Reputation: 16315
My daemon initializes itself in four different threads before it starts doing its things. Right now I use a counter which is incremented when a thread is started and decremented when it is finished. When the counter hits 0 I call the initialization finished callback.
Is this the preferred way to do it, or are there better ways? I'm using POSIX threads (pthread
) and I just run a while
cycle to wait for the counter to hit 0.
Edit: pthread_barrier_*
functions are not available on my platform although they do seem to be the best choice.
Edit 2: Not all threads exit. Some initialize and then listen to events.
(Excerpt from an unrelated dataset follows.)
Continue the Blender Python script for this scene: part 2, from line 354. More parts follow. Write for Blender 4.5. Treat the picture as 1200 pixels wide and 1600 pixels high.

Basically the thread needs to say, "I'm done initializing".
Upvotes: 3
Views: 596
Reputation: 37198
So, what happens if one thread finishes initialization before any of the others begin?
So one way to do it
Upvotes: 0
Reputation: 11989
Rather than spinning, use the pthread mutex/condvar primitives. I'd suggest a single mutex to protect both the count of threads outstanding, and the condvar.
The main loop looks like this:
acquire mutex
count=N_THREADS;
start your N threads
while (1) {
if (count==0) break;
cond_wait(condvar);
}
release mutex
And when each thread is ready it would do something like this:
acquire mutex
count--
cond_signal(condvar)
release mutex
(EDIT: I have assumed that the threads are to keep going once they have done their initialisation stuff. If they are to finish, use pthread_join
as others have said.)
Upvotes: 3
Reputation: 5661
A barrier is what you need. They were created for that, when you need to "meet up" at certain points before continuing. See pthread_barrier_*
Upvotes: 7
Reputation: 399793
That sounds ... weird. Shouldn't you just be using pthread_join() to wait for the threads to complete? Maybe I don't understand the question.
Upvotes: 3
Reputation:
As Klas Lindbäck pointed out in his answer, joining threads is a preferred way to go. In case your threads are not exiting (i.e. are part of the reusable pool etc.), the logic sounds good. The only thing is that using counter without any synchronisation is dangerous. You have to use either mutex with condition or atomic integer. I'd recommend using mutex + condition if you don't want to spin on atomic counter in the thread that waits for initialisation to finish.
Upvotes: 0
Reputation: 33273
pthread_join is the preferred way to wait for pthreads.